**Written problem:** Quote every line of the data below as it stands, omitting pictures.

**Recorded information:**
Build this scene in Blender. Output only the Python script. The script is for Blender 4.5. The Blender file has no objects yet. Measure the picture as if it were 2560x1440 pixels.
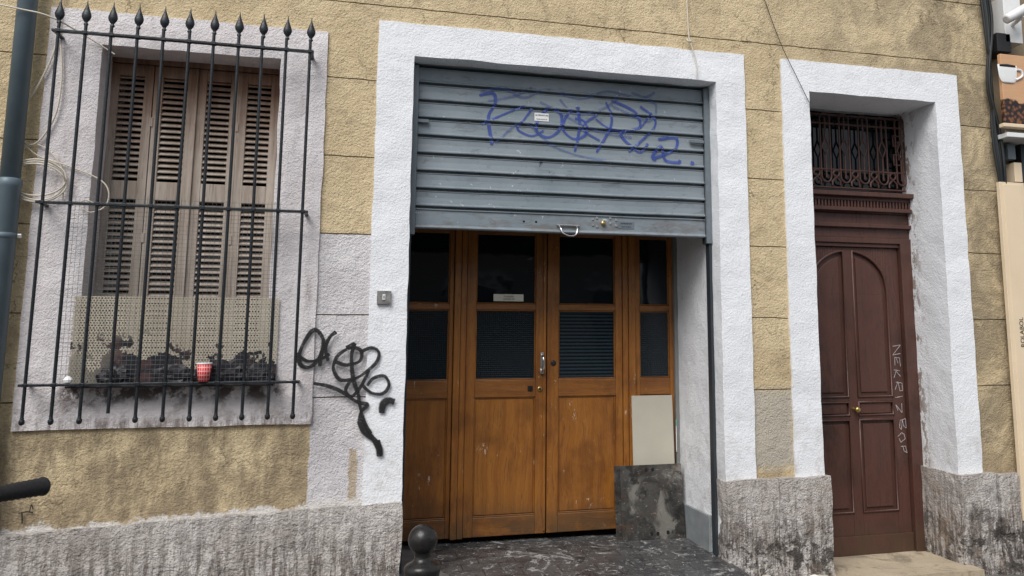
import bpy, bmesh, math, random
from mathutils import Vector, Matrix, noise
random.seed(7)
S=bpy.context.scene
COL=S.collection

# ---------------------------------------------------------------- node helpers
class NT:
    def __init__(s,name):
        s.m=bpy.data.materials.new(name); s.m.use_nodes=True
        s.t=s.m.node_tree; s.n=s.t.nodes; s.l=s.t.links
        s.b=s.n['Principled BSDF']; s.out=s.n['Material Output']
        s.g=s.n.new('ShaderNodeNewGeometry'); s.pos=s.g.outputs['Position']
        s.sep=s.n.new('ShaderNodeSeparateXYZ'); s.l.new(s.pos,s.sep.inputs[0])
        s.X,s.Y,s.Z=s.sep.outputs
    def put(s,v,sock):
        if isinstance(v,bpy.types.NodeSocket): s.l.new(v,sock)
        else:
            if isinstance(v,(tuple,list)) and len(v)==3 and len(sock.default_value)==4: v=(*v,1)
            sock.default_value=v
    def scale(s,vec,sc):
        k=s.n.new('ShaderNodeVectorMath'); k.operation='MULTIPLY'; s.put(vec,k.inputs[0]); k.inputs[1].default_value=sc; return k.outputs[0]
    def addv(s,a,b):
        k=s.n.new('ShaderNodeVectorMath'); k.operation='ADD'; s.put(a,k.inputs[0]); s.put(b,k.inputs[1]); return k.outputs[0]
    def noise(s,sc=5,det=4,ro=.55,vec=None,dist=0,col=False):
        k=s.n.new('ShaderNodeTexNoise'); s.put(vec if vec is not None else s.pos,k.inputs['Vector'])
        k.inputs['Scale'].default_value=sc;k.inputs['Detail'].default_value=min(det,4);k.inputs['Roughness'].default_value=ro;k.inputs['Distortion'].default_value=dist
        return k.outputs['Color' if col else 'Fac']
    def vor(s,sc,vec=None,feat='F1',out='Distance',rnd=1):
        k=s.n.new('ShaderNodeTexVoronoi'); k.feature=feat; s.put(vec if vec is not None else s.pos,k.inputs['Vector']); k.inputs['Scale'].default_value=sc
        k.inputs['Randomness'].default_value=rnd
        return k.outputs[out]
    def m_(s,op,a,b=0.0,c=None,clamp=False):
        k=s.n.new('ShaderNodeMath'); k.operation=op; k.use_clamp=clamp; s.put(a,k.inputs[0]); s.put(b,k.inputs[1])
        if c is not None: s.put(c,k.inputs[2])
        return k.outputs[0]
    def ss(s,v,a,b,o0=0.,o1=1.):
        k=s.n.new('ShaderNodeMapRange'); k.interpolation_type='SMOOTHSTEP'; s.put(v,k.inputs[0]); k.inputs[1].default_value=a;k.inputs[2].default_value=b
        k.inputs[3].default_value=o0;k.inputs[4].default_value=o1; return k.outputs[0]
    def mix(s,f,a,b,mode='MIX'):
        k=s.n.new('ShaderNodeMix'); k.data_type='RGBA'; k.blend_type=mode; s.put(f,k.inputs[0]); s.put(a,k.inputs[6]); s.put(b,k.inputs[7]); return k.outputs[2]
    def box(s,x0,x1,z0,z1,soft=.01,jit=.0,jsc=12):
        nx=s.X; nz=s.Z
        if jit:
            j=s.m_('MULTIPLY',s.m_('SUBTRACT',s.noise(jsc,4,.6),.5),jit*2)
            nx=s.m_('ADD',nx,j); nz=s.m_('ADD',nz,j)
        a=s.m_('MULTIPLY',s.ss(nx,x0-soft,x0+soft),s.ss(nx,x1-soft,x1+soft,1,0))
        b=s.m_('MULTIPLY',s.ss(nz,z0-soft,z0+soft),s.ss(nz,z1-soft,z1+soft,1,0))
        return s.m_('MULTIPLY',a,b)
    def bump(s,h,dist=.005,st=1.,prev=None):
        k=s.n.new('ShaderNodeBump'); s.put(h,k.inputs['Height']); k.inputs['Distance'].default_value=dist; k.inputs['Strength'].default_value=st
        if prev is not None: s.l.new(prev,k.inputs['Normal'])
        return k.outputs[0]
    def fin(s,col,rough=.8,metal=0.,nrm=None,alpha=None,spec=None):
        s.put(col,s.b.inputs['Base Color']); s.put(rough,s.b.inputs['Roughness']); s.put(metal,s.b.inputs['Metallic'])
        if nrm is not None: s.l.new(nrm,s.b.inputs['Normal'])
        if alpha is not None: s.put(alpha,s.b.inputs['Alpha'])
        if spec is not None: s.b.inputs['Specular IOR Level'].default_value=spec
        return s.m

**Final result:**
Build this scene in Blender. Output only the Python script. The script is for Blender 4.5. The Blender file has no objects yet. Measure the picture as if it were 2560x1440 pixels.
import bpy, bmesh, math, random
from mathutils import Vector, Matrix, noise
random.seed(7)
S=bpy.context.scene
COL=S.collection

# ---------------------------------------------------------------- node helpers
class NT:
    def __init__(s,name):
        s.m=bpy.data.materials.new(name); s.m.use_nodes=True
        s.t=s.m.node_tree; s.n=s.t.nodes; s.l=s.t.links
        s.b=s.n['Principled BSDF']; s.out=s.n['Material Output']
        s.g=s.n.new('ShaderNodeNewGeometry'); s.pos=s.g.outputs['Position']
        s.sep=s.n.new('ShaderNodeSeparateXYZ'); s.l.new(s.pos,s.sep.inputs[0])
        s.X,s.Y,s.Z=s.sep.outputs
    def put(s,v,sock):
        if isinstance(v,bpy.types.NodeSocket): s.l.new(v,sock)
        else:
            if isinstance(v,(tuple,list)) and len(v)==3 and len(sock.default_value)==4: v=(*v,1)
            sock.default_value=v
    def scale(s,vec,sc):
        k=s.n.new('ShaderNodeVectorMath'); k.operation='MULTIPLY'; s.put(vec,k.inputs[0]); k.inputs[1].default_value=sc; return k.outputs[0]
    def addv(s,a,b):
        k=s.n.new('ShaderNodeVectorMath'); k.operation='ADD'; s.put(a,k.inputs[0]); s.put(b,k.inputs[1]); return k.outputs[0]
    def noise(s,sc=5,det=4,ro=.55,vec=None,dist=0,col=False):
        k=s.n.new('ShaderNodeTexNoise'); s.put(vec if vec is not None else s.pos,k.inputs['Vector'])
        k.inputs['Scale'].default_value=sc;k.inputs['Detail'].default_value=min(det,4);k.inputs['Roughness'].default_value=ro;k.inputs['Distortion'].default_value=dist
        return k.outputs['Color' if col else 'Fac']
    def vor(s,sc,vec=None,feat='F1',out='Distance',rnd=1):
        k=s.n.new('ShaderNodeTexVoronoi'); k.feature=feat; s.put(vec if vec is not None else s.pos,k.inputs['Vector']); k.inputs['Scale'].default_value=sc
        k.inputs['Randomness'].default_value=rnd
        return k.outputs[out]
    def m_(s,op,a,b=0.0,c=None,clamp=False):
        k=s.n.new('ShaderNodeMath'); k.operation=op; k.use_clamp=clamp; s.put(a,k.inputs[0]); s.put(b,k.inputs[1])
        if c is not None: s.put(c,k.inputs[2])
        return k.outputs[0]
    def ss(s,v,a,b,o0=0.,o1=1.):
        k=s.n.new('ShaderNodeMapRange'); k.interpolation_type='SMOOTHSTEP'; s.put(v,k.inputs[0]); k.inputs[1].default_value=a;k.inputs[2].default_value=b
        k.inputs[3].default_value=o0;k.inputs[4].default_value=o1; return k.outputs[0]
    def mix(s,f,a,b,mode='MIX'):
        k=s.n.new('ShaderNodeMix'); k.data_type='RGBA'; k.blend_type=mode; s.put(f,k.inputs[0]); s.put(a,k.inputs[6]); s.put(b,k.inputs[7]); return k.outputs[2]
    def box(s,x0,x1,z0,z1,soft=.01,jit=.0,jsc=12):
        nx=s.X; nz=s.Z
        if jit:
            j=s.m_('MULTIPLY',s.m_('SUBTRACT',s.noise(jsc,4,.6),.5),jit*2)
            nx=s.m_('ADD',nx,j); nz=s.m_('ADD',nz,j)
        a=s.m_('MULTIPLY',s.ss(nx,x0-soft,x0+soft),s.ss(nx,x1-soft,x1+soft,1,0))
        b=s.m_('MULTIPLY',s.ss(nz,z0-soft,z0+soft),s.ss(nz,z1-soft,z1+soft,1,0))
        return s.m_('MULTIPLY',a,b)
    def bump(s,h,dist=.005,st=1.,prev=None):
        k=s.n.new('ShaderNodeBump'); s.put(h,k.inputs['Height']); k.inputs['Distance'].default_value=dist; k.inputs['Strength'].default_value=st
        if prev is not None: s.l.new(prev,k.inputs['Normal'])
        return k.outputs[0]
    def fin(s,col,rough=.8,metal=0.,nrm=None,alpha=None,spec=None):
        s.put(col,s.b.inputs['Base Color']); s.put(rough,s.b.inputs['Roughness']); s.put(metal,s.b.inputs['Metallic'])
        if nrm is not None: s.l.new(nrm,s.b.inputs['Normal'])
        if alpha is not None: s.put(alpha,s.b.inputs['Alpha'])
        if spec is not None: s.b.inputs['Specular IOR Level'].default_value=spec
        return s.m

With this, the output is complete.